Die Inseln Jersey und Man
Die organisierte Kriminalität passt sich sehr gut an die Globalisierung der Finanzen an. Dank der Steueroasen können sie ihre illegalen Aktivitäten ohne Schwierigkeiten in andere, legale Netzwerke verlagern und in die Finanzmärkte investieren. Dafür verfügen sie über erhebliche Kapitalsummen. Das Netz, das die Inseln Jersey und Man, San Marino und Liechtenstein bilden, zeigt ganz deutlich, welche Rolle diese kleinen europäischen Enklaven spielen. Mit Hilfe dieses Gefüges unterstützen sich die moderne Finanzwelt und das organisierte Verbrechen gegenseitig und beide sind auf den Abbau von Regeln und staatlichen Kontrollen angewiesen.

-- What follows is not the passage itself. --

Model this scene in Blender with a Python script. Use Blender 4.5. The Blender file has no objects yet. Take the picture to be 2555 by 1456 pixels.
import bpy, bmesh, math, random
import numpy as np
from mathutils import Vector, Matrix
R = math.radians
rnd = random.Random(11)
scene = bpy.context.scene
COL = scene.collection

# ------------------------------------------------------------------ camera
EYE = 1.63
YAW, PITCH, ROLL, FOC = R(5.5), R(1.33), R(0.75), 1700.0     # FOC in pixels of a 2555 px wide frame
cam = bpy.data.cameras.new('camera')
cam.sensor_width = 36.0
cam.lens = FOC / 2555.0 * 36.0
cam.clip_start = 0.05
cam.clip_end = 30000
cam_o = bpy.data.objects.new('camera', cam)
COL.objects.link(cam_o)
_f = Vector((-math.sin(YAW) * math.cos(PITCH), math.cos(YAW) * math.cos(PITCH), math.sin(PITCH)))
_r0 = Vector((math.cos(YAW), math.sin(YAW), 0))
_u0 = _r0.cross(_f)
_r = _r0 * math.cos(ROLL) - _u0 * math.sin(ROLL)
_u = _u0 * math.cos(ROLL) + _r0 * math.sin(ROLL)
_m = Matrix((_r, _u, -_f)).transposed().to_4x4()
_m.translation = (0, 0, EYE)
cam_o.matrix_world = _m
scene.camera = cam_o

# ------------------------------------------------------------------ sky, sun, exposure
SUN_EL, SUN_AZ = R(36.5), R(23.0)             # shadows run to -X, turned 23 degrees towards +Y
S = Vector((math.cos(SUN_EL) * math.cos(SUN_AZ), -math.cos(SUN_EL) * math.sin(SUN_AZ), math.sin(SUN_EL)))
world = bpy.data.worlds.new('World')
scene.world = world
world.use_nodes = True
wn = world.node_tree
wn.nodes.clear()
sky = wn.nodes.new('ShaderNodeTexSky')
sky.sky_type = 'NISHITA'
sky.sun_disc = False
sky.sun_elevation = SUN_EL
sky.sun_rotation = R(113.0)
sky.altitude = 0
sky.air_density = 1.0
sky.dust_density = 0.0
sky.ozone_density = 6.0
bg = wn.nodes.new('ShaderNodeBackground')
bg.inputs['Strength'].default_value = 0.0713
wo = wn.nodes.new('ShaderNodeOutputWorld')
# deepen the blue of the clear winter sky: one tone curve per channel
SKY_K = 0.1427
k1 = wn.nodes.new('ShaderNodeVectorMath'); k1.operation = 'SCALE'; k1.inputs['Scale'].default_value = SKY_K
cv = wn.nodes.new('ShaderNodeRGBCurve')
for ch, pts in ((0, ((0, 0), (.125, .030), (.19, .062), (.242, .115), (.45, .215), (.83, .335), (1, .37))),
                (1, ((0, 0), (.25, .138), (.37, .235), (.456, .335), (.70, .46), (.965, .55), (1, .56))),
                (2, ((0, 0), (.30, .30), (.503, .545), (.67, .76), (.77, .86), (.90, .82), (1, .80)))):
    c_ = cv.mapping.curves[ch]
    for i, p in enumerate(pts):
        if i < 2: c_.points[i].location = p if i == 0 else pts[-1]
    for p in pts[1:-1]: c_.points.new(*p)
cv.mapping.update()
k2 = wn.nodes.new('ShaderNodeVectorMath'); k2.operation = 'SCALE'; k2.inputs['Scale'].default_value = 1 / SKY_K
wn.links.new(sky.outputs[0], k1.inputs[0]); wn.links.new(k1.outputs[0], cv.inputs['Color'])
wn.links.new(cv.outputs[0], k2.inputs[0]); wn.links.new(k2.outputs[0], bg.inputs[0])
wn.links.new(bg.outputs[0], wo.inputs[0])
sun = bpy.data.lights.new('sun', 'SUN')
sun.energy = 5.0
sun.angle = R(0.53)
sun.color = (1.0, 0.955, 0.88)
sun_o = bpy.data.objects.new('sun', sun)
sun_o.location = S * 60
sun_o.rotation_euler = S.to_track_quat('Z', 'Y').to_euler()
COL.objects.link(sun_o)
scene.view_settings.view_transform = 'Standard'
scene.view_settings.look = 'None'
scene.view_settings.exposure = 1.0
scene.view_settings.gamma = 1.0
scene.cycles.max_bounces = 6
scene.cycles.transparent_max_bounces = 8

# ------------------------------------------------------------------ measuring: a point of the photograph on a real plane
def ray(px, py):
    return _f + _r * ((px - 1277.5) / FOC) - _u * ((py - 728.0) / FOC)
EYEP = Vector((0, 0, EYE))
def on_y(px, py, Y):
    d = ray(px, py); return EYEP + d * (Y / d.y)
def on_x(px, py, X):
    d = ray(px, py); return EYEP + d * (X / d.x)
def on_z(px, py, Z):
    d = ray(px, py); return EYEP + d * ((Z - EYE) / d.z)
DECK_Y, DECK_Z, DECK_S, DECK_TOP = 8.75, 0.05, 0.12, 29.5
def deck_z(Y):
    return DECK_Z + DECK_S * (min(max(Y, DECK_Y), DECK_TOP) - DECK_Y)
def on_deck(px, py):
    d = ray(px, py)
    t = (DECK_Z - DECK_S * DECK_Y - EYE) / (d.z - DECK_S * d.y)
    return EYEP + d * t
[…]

Dies ist das andere Europa: Konten, über die das Geld von Drogenhandel, Terrorismus, Sekten, Korruption und Mafia gewaschen wird. Diese Möglichkeiten innerhalb eines der größten gemeinsamen Märkte der Welt schaffen dem organisierten Verbrechen Vorschub. Der „Atlas der Finanzkriminalität“, der 2002 von dem spanischen Verlag Akal veröffentlicht wurde, besagt, dass das Bruttokriminalprodukt (BKP) der EU bei nicht weniger als 800 Milliarden Dollar liegt. Und von diesem Kuchen bekommen auch Terrororganisationen wie Al-Kaida oder ETA ihr Stück ab.
Luxemburg: Unlauterer Wettbewerb im Herzen Europas
Die gesamte Offshore-Industrie trägt die Hälfte der weltweiten Finanztransaktionen. 30 der 50 bedeutensten Banken der Welt und 90% ihrer Kunden sind Ausländer. Ein Beispiel hierfür ist Luxemburg. Im Jahre 1999 erklärte der damalige französische Wirtschaftsminister Dominique Strauss-Kahn, dass die Hälfte des Welthandels über die Steuerparadiese stattfindet. Der Wert des Vermögens, das auf Konten in Steueroasen lagert, liegt bei knapp 11 Billionen Dollar, mehr als ein Drittel des Bruttoinlandsproduktes, dass in der Welt jedes Jahr erwirtschaftet wird. Dies schreibt J. Christensen in der Ausgabe der Tageszeitung The Observer vom 17. November.
Mit dem jährlichen Wachstumsrate der auf Konten in Steueroasen (Liechtenstein und San Marino eingeschlossen) angelegten Geldmenge von 0,5 % könnten die Millenniumsziele der UNO für das Jahr 2015 finanziert werden, ganz zu schweigen von der Bedeutung für den EU-Haushalt und das leidige Thema EU-Erweiterung.